Data segment:
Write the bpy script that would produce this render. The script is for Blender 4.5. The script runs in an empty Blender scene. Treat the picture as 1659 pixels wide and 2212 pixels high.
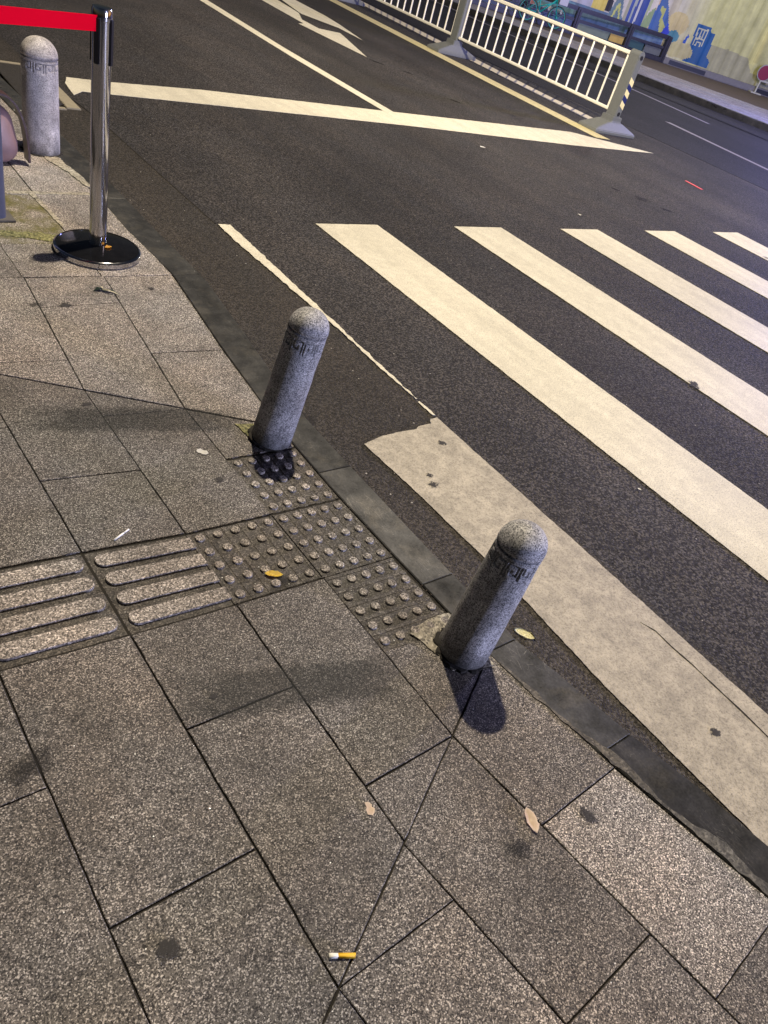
import bpy, bmesh, math, random
import numpy as np
from mathutils import Vector, Matrix, noise
random.seed(7)
R = math.radians
scene = bpy.context.scene
C = scene.collection

# ------------------------------------------------------------------ camera
YAW, PITCH, ROLL = 0.7339396, 0.6518954, -0.3239238
CAM = Vector((-1.43671, -1.48138, 1.55230))
fw = Vector((math.cos(YAW)*math.cos(PITCH), math.sin(YAW)*math.cos(PITCH), -math.sin(PITCH)))
rt = Vector((math.sin(YAW), -math.cos(YAW), 0))
dn = fw.cross(rt)
r_ = math.cos(ROLL)*rt + math.sin(ROLL)*dn
d_ = -math.sin(ROLL)*rt + math.cos(ROLL)*dn
cam_data = bpy.data.cameras.new('camera'); cam = bpy.data.objects.new('camera', cam_data); C.objects.link(cam)
M = Matrix((r_, -d_, -fw)).transposed().to_4x4(); M.translation = CAM
cam.matrix_world = M
cam_data.sensor_fit = 'HORIZONTAL'; cam_data.sensor_width = 36.0
cam_data.lens = 36*1601.247/1659
cam_data.clip_start = 0.05; cam_data.clip_end = 500
scene.camera = cam

# ------------------------------------------------------------------ sky, lights, exposure
SUN_DIR = Vector((0.92*math.cos(R(29)), -0.40*math.cos(R(29)), math.sin(R(29)))).normalized()   # towards the light
world = bpy.data.worlds.new('World'); scene.world = world; world.use_nodes = True
wn, wl = world.node_tree.nodes, world.node_tree.links
wn.clear()
sky = wn.new('ShaderNodeTexSky'); sky.sky_type = 'NISHITA'; sky.sun_disc = False
sky.sun_elevation = R(8); sky.sun_rotation = math.atan2(SUN_DIR.x, SUN_DIR.y)
tint = wn.new('ShaderNodeMix'); tint.data_type = 'RGBA'; tint.blend_type = 'MULTIPLY'; tint.inputs[0].default_value = 1
tint.inputs[7].default_value = (0.95, 0.85, 1.0, 1)
bg = wn.new('ShaderNodeBackground'); bg.inputs[1].default_value = 0.018
wo = wn.new('ShaderNodeOutputWorld')
wl.new(sky.outputs[0], tint.inputs[6]); wl.new(tint.outputs[2], bg.inputs[0]); wl.new(bg.outputs[0], wo.inputs[0])

def lamp(name, kind, loc, power, col, size):
    ld = bpy.data.lights.new(name, kind); ld.energy = power; ld.color = col
    if kind == 'SUN': ld.angle = size
    else: ld.shadow_soft_size = size
    o = bpy.data.objects.new(name, ld); C.objects.link(o); o.location = loc
    return o
sun = lamp('sun', 'SUN', (0, 0, 20), 0.15, (1.0, 0.78, 0.84), R(9))
sun.rotation_euler = SUN_DIR.to_track_quat('Z', 'Y').to_euler()
main = lamp('street_lamp_light', 'POINT', (1.75, 2.35, 8.0), 3850, (1.0, 0.86, 0.66), 0.10)
# the luminaire throws more light out over the carriageway than straight down
ln, ll = None, None
main.data.use_nodes = True; ln = main.data.node_tree.nodes; ll = main.data.node_tree.links
em = ln['Emission']; tc_ = ln.new('ShaderNodeTexCoord'); dp = ln.new('ShaderNodeVectorMath'); dp.operation = 'DOT_PRODUCT'; dp.inputs[1].default_value = (0.8, 0.6, 0.0)
mr = ln.new('ShaderNodeMapRange'); mr.interpolation_type = 'SMOOTHSTEP'; mr.inputs[1].default_value = 0.12; mr.inputs[2].default_value = 0.72; mr.inputs[3].default_value = 1.0; mr.inputs[4].default_value = 2.5
ll.new(tc_.outputs['Normal'], dp.inputs[0]); ll.new(dp.outputs['Value'], mr.inputs[0]); ll.new(mr.outputs[0], em.inputs['Strength'])
lamp('far_street_lamp_light', 'POINT', (21.5, 13.5, 7.0), 1000, (1.0, 0.95, 0.80), 0.20)
lamp('shop_screen_light', 'POINT', (6.0, -11.5, 1.5), 6600, (0.60, 0.64, 1.0), 0.45)
lamp('blue_fill_light', 'POINT', (18.3, 4.5, 3.2), 3700, (0.34, 0.36, 1.0), 0.4)  # added unseen lamp, tints the road and far pavement blue

scene.view_settings.view_transform = 'Standard'; scene.view_settings.look = 'None'
scene.view_settings.exposure = 0.0; scene.view_settings.gamma = 1.0
scene.cycles.max_bounces = 6

# ------------------------------------------------------------------ helpers
def tag(o, label=None, cat=None, group=None, kind=None):
    if label: o['label'] = label
    if cat: o['category'] = cat
    if group: o['group'] = group
    if kind: o['kind'] = kind
    return o
def mesh_obj(name, verts, faces, mat, parent=None, smooth=False):
    me = bpy.data.meshes.new(name); me.from_pydata([tuple(v) for v in verts], [], faces); me.update()
    if mat: me.materials.append(mat)
    if smooth: me.polygons.foreach_set('use_smooth', [True]*len(me.polygons))
    o = bpy.data.objects.new(name, me); C.objects.link(o)
    if parent: o.parent = parent
    return o
def bm_obj(name, bm, mat, parent=None, smooth=False):
    bmesh.ops.recalc_face_normals(bm, faces=bm.faces[:])
    me = bpy.data.meshes.new(name); bm.to_mesh(me); bm.free()
    if mat: me.materials.append(mat)
    if smooth: me.polygons.foreach_set('use_smooth', [True]*len(me.polygons))
    o = bpy.data.objects.new(name, me); C.objects.link(o)
    if parent: o.parent = parent
    return o
def empty(name, loc, label, cat, group=None, rz=0):
    o = bpy.data.objects.new(name, None); C.objects.link(o); o.location = loc; o.rotation_euler = (0, 0, rz)
    o.empty_display_size = 0.1
    return tag(o, label, cat, group)
def box(bm, cx, cy, cz, sx, sy, sz, bev=0.0, mat=None):
    g = bmesh.ops.create_cube(bm, size=1)['verts']
    for v in g: v.co = Vector((v.co.x*sx, v.co.y*sy, v.co.z*sz))
    if bev:
        es = list({e for v in g for e in v.link_edges})
        g = bmesh.ops.bevel(bm, geom=es, offset=bev, segments=2, affect='EDGES')['verts']
        g = list(set(g))
    m = Matrix.Translation((cx, cy, cz))
    if mat is not None: m = mat @ m
    # collect the island
    seen = set(g); st = list(g)
    while st:
        v = st.pop()
        for e in v.link_edges:
            w = e.other_vert(v)
            if w not in seen: seen.add(w); st.append(w)
    for v in seen: v.co = m @ v.co
def tube(bm, a, b, r, seg=12, r2=None):
    a, b = Vector(a), Vector(b); d = b-a; L = d.length
    g = bmesh.ops.create_cone(bm, cap_ends=True, segments=seg, radius1=r, radius2=r if r2 is None else r2, depth=L)['verts']
    m = Matrix.Translation((a+b)/2) @ d.to_track_quat('Z', 'Y').to_matrix().to_4x4()
    for v in g: v.co = m @ v.co
def lathe(prof, seg=48):
    vs, fs = [], []
    n = len(prof)
    for i in range(seg):
        a = 2*math.pi*i/seg
        for (r, z) in prof: vs.append((r*math.cos(a), r*math.sin(a), z))
    for i in range(seg):
        j = (i+1) % seg
        for k in range(n-1):
            fs.append((i*n+k, j*n+k, j*n+k+1, i*n+k+1))
    return vs, fs
def area2(p): return sum(p[i][0]*p[(i+1) % len(p)][1]-p[(i+1) % len(p)][0]*p[i][1] for i in range(len(p)))
def clip(poly, a, b, side=1):
    """keep the part of poly to the left (side=1) or right (side=-1) of line a->b"""
    def f(p): return side*((b[0]-a[0])*(p[1]-a[1])-(b[1]-a[1])*(p[0]-a[0]))
    out = []
    for i in range(len(poly)):
        p, q = poly[i], poly[(i+1) % len(poly)]
        fp, fq = f(p), f(q)
        if fp >= 0: out.append(p)
        if (fp > 0 and fq < 0) or (fp < 0 and fq > 0):
            t = fp/(fp-fq); out.append((p[0]+t*(q[0]-p[0]), p[1]+t*(q[1]-p[1])))
    res = []
    for p in out:
        if not res or math.hypot(p[0]-res[-1][0], p[1]-res[-1][1]) > 1e-4: res.append(p)
    if len(res) > 1 and math.hypot(res[0][0]-res[-1][0], res[0][1]-res[-1][1]) < 1e-4: res.pop()
    return res
def inset(poly, d):
    if area2(poly) < 0: poly = poly[::-1]
    n = len(poly); out = []
    for i in range(n):
        p0, p1, p2 = Vector(poly[i-1]), Vector(poly[i]), Vector(poly[(i+1) % n])
        e1, e2 = (p1-p0).normalized(), (p2-p1).normalized()
        n1, n2 = Vector((-e1.y, e1.x)), Vector((-e2.y, e2.x))
        k = 1+n1.dot(n2)
        b = (n1+n2)/max(k, 0.35)
        out.append((p1.x+b.x*d, p1.y+b.y*d))
    return out
class Prisms:
    """prisms with a chamfered top edge, one mesh, a tone and a moss value for each stone"""
    def __init__(s): s.v, s.f, s.t, s.m = [], [], [], []
    def add(s, poly, z0, z1, bev=0.002, tone=1.0, moss=0.0, tilt=0.0):
        if len(poly) < 3 or abs(area2(poly)) < 2e-4: return
        if area2(poly) < 0: poly = poly[::-1]
        n = len(poly); b = len(s.v)
        cx = sum(p[0] for p in poly)/n; cy = sum(p[1] for p in poly)/n
        tx, ty = random.uniform(-tilt, tilt), random.uniform(-tilt, tilt)
        def h(p, z): return z+tx*(p[0]-cx)+ty*(p[1]-cy)
        top = inset(poly, bev)
        s.v += [(p[0], p[1], z0) for p in poly]
        s.v += [(p[0], p[1], h(p, z1-bev)) for p in poly]
        s.v += [(p[0], p[1], h(p, z1)) for p in top]
        for k in (0, 1):
            for i in range(n):
                j = (i+1) % n
                s.f.append((b+k*n+i, b+k*n+j, b+(k+1)*n+j, b+(k+1)*n+i)); s.t.append(tone); s.m.append(moss)
        s.f.append(tuple(b+2*n+i for i in range(n))); s.t.append(tone); s.m.append(moss)
    def build(s, name, mat, parent=None):
        o = mesh_obj(name, s.v, s.f, mat, parent)
        a = o.data.attributes.new('tone', 'FLOAT', 'FACE'); a.data.foreach_set('value', s.t)
        a = o.data.attributes.new('moss', 'FLOAT', 'FACE'); a.data.foreach_set('value', s.m)
        return o
def rough_edge(poly, step=0.03, amp=0.003, seed=0.0, skip=()):
    out = []
    n = len(poly)
    for i in range(n):
        a, b = Vector(poly[i]), Vector(poly[(i+1) % n]); L = (b-a).length
        k = max(1, min(260, int(L/step))); nn = Vector((-(b-a).y, (b-a).x)).normalized()
        for j in range(k):
            p = a+(b-a)*(j/k)
            if j and i not in skip:
                q = noise.noise(Vector((p.x*23+seed, p.y*23, 3.1)))+0.6*noise.noise(Vector((p.x*70+seed, p.y*70, 9.2)))
                p = p+nn*q*amp
            out.append((p.x, p.y))
    return out
def sheet(name, poly, z, mat, parent=None, thick=0.0025):
    """a thin painted sheet with its own thickness"""
    bm = bmesh.new()
    vs = [bm.verts.new((p[0], p[1], z)) for p in poly]
    f = bm.faces.new(vs)
    if f.normal.z < 0: f.normal_flip()
    bm.normal_update()
    if f.normal.z < 0: f.normal_flip()
    r = bmesh.ops.extrude_face_region(bm, geom=[f])
    for e in r['geom']:
        if isinstance(e, bmesh.types.BMVert): e.co.z -= thick
    bmesh.ops.triangulate(bm, faces=[q for q in bm.faces if len(q.verts) > 4])
    return bm_obj(name, bm, mat, parent)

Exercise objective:
Print, exactly as written, the lines above from the first one to the one containing "bg.inputs[0]); wl.new(bg.outputs[0], wo.inputs[0])". Leave out pictures.

Response below:
Write the bpy script that would produce this render. The script is for Blender 4.5. The script runs in an empty Blender scene. Treat the picture as 1659 pixels wide and 2212 pixels high.
import bpy, bmesh, math, random
import numpy as np
from mathutils import Vector, Matrix, noise
random.seed(7)
R = math.radians
scene = bpy.context.scene
C = scene.collection

# ------------------------------------------------------------------ camera
YAW, PITCH, ROLL = 0.7339396, 0.6518954, -0.3239238
CAM = Vector((-1.43671, -1.48138, 1.55230))
fw = Vector((math.cos(YAW)*math.cos(PITCH), math.sin(YAW)*math.cos(PITCH), -math.sin(PITCH)))
rt = Vector((math.sin(YAW), -math.cos(YAW), 0))
dn = fw.cross(rt)
r_ = math.cos(ROLL)*rt + math.sin(ROLL)*dn
d_ = -math.sin(ROLL)*rt + math.cos(ROLL)*dn
cam_data = bpy.data.cameras.new('camera'); cam = bpy.data.objects.new('camera', cam_data); C.objects.link(cam)
M = Matrix((r_, -d_, -fw)).transposed().to_4x4(); M.translation = CAM
cam.matrix_world = M
cam_data.sensor_fit = 'HORIZONTAL'; cam_data.sensor_width = 36.0
cam_data.lens = 36*1601.247/1659
cam_data.clip_start = 0.05; cam_data.clip_end = 500
scene.camera = cam

# ------------------------------------------------------------------ sky, lights, exposure
SUN_DIR = Vector((0.92*math.cos(R(29)), -0.40*math.cos(R(29)), math.sin(R(29)))).normalized()   # towards the light
world = bpy.data.worlds.new('World'); scene.world = world; world.use_nodes = True
wn, wl = world.node_tree.nodes, world.node_tree.links
wn.clear()
sky = wn.new('ShaderNodeTexSky'); sky.sky_type = 'NISHITA'; sky.sun_disc = False
sky.sun_elevation = R(8); sky.sun_rotation = math.atan2(SUN_DIR.x, SUN_DIR.y)
tint = wn.new('ShaderNodeMix'); tint.data_type = 'RGBA'; tint.blend_type = 'MULTIPLY'; tint.inputs[0].default_value = 1
tint.inputs[7].default_value = (0.95, 0.85, 1.0, 1)
bg = wn.new('ShaderNodeBackground'); bg.inputs[1].default_value = 0.018
wo = wn.new('ShaderNodeOutputWorld')
wl.new(sky.outputs[0], tint.inputs[6]); wl.new(tint.outputs[2], bg.inputs[0]); wl.new(bg.outputs[0], wo.inputs[0])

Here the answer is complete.